"Disco Mania: Bee Gees And Leisure Suits Live," New York Times, 5/6/91
Campus Life: North Carolina
By KYLE YORK SPENCER
Photo: Students at the University of North Carolina at Chapel Hill have become fascinated with the look and mood of the 1970's by reviving its clothes, music and slang. Students attended a recent party at a local club where they danced to disco music and, some, wore bell-bottoms. (Duane Hall for The New York Times). Courtesy of Elizabeth Dryman Deifell.
When Dayna Baird, a senior English major at the University of North Carolina, packed her polyester bell-bottoms and sent them home, she had not yet received her invitation to the 1970's disco night at the local dance club here. But when the invitation arrived, she immediately called her parents in Dublin, Ohio, to send back the pants.
Ms. Baird is an avid disco dancer who knows the name of the Brady Bunch's singing group and who owns a leisure suit. She is not an oddity here. She is one of hundreds of students who have caught on to a 1970's craze.
Many attribute its popularity to the first annual 70's dance held in the student union on Feb. 9. About 500 students turned out to model leisure suits, show off disco steps and demonstrate their knowledge of '70's trivia. Since then, the music of K.C. and the Sunshine Band, Abba and assorted other '70's bands can often be heard at fraternity parties, local clubs' parties, and sometimes even the cafeteria.
'Can't Get Enough of It'
"I don't think it's really big," Ms. Baird said. "But the people who love it really love it."
The resurgence of clothes, music and slang from the 1970's may not be big, but local shopkeepers and disc jockeys say it is affecting their business. At Time After Time, a vintage clothing shop in Chapel Hill, bell-bottoms and acetate shirts are making a comeback, said a clerk, Kelvin Nivens.
At WXYC, the campus radio station, a disk jockey, Erik Ose, a sophomore history major from Providence, R.I., said, "When we play a 70's song, something say from the Bee Gees or Earth, Wind and Fire, the switchboards light up. People can't get enough of it.
At the Skylight Exchange, one of Chapel Hill's cafe-bookstores, 70's music blares in the background, and employees are frequently caught touching up on old dance steps.
To hear aficionados tell it, being a '70's fan is not always easy. "Sometimes I think I'm so weird," Ms.

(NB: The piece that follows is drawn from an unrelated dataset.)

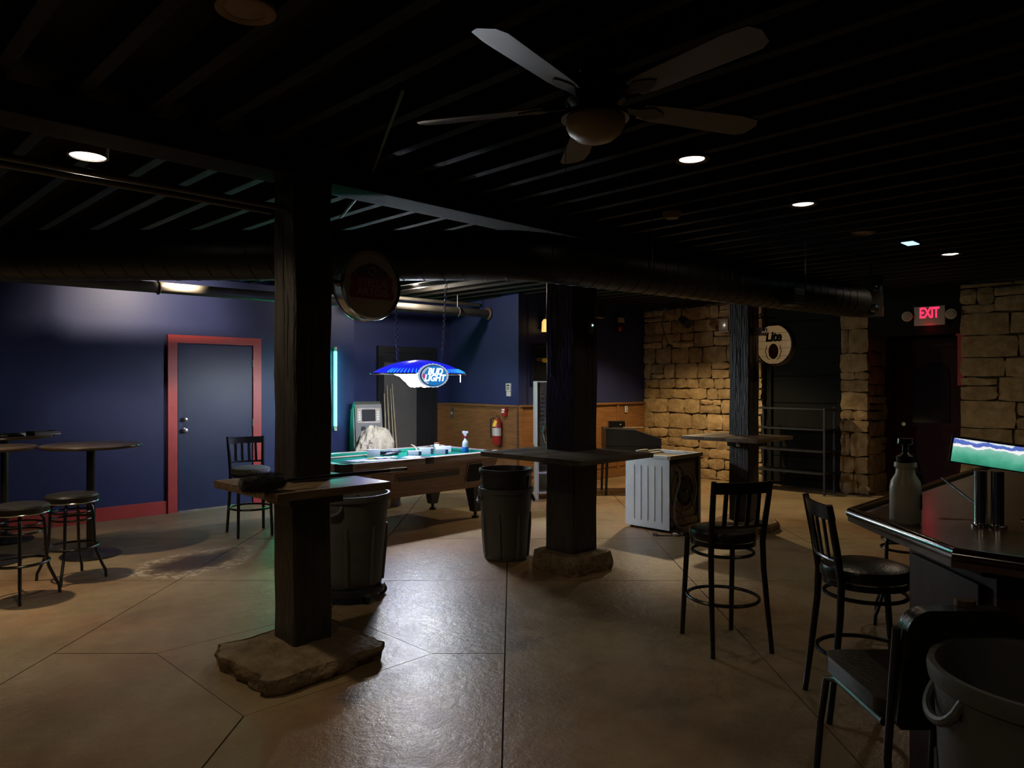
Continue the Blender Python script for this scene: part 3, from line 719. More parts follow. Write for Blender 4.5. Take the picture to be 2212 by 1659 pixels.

Baird said. "I don't know why I'm so into this."
Katie Milbrooks, night manager of the Skylight Exchange, said she recently sold a "Saturday Night Fever" soundtrack to a customer who insisted on a bag because he didn't want to be seen carrying a disco album.
Mr. Ose suggested that the 70's music and fashion revival represents a kind of rebelliousness. "Disco was shunned for so long, it was made out to be the evil entity," he said. "Since its inception, it's never been so cool to like disco. As time passes, people will realize this."
For many fans, the 70's look and talk still is not cool, which is what makes it hot. "It's so cheesy that it's cool; it's so bad that it's great," said Stacy Philpott, a junior psychology major from Asheboro, N.C.
Polyester Clings Together
"Everyone looked so disgusting then," said Susan Hunter, whose house is full of 70's paraphernalia. The Chapel Hill resident, who graduated last spring with degrees in French comparative literature, calls the era "hideous" but "dynamite."
Mr. Philpott admitted that to avoid ridicule, most 70's fans do not flaunt their leisure suits on a daily basis. "They dress up when they get together -- but never alone," he said.
Recently, Mr. Philpott and Ms. Hunter had an opportunity to do just that when they were hosts to a Karen Carpenter theme party honoring Ms. Carpenter, the singer who died in 1983.
Some fans say that by latching on to the 70's, they are coping with the past and coming to terms with their childhood. Ms. Baird said it reminded her of elementary school, when she practiced dance steps in the basement with girlfriends.
Mr. Philpott said his fascination with the 70's represents a return to lost innocence. He said that when he was young he listened to the Village People and was unaffected by the Watergate scandal.
Ms. Hunter explains the resurgence quite simply. "We are children of the 70's," she said.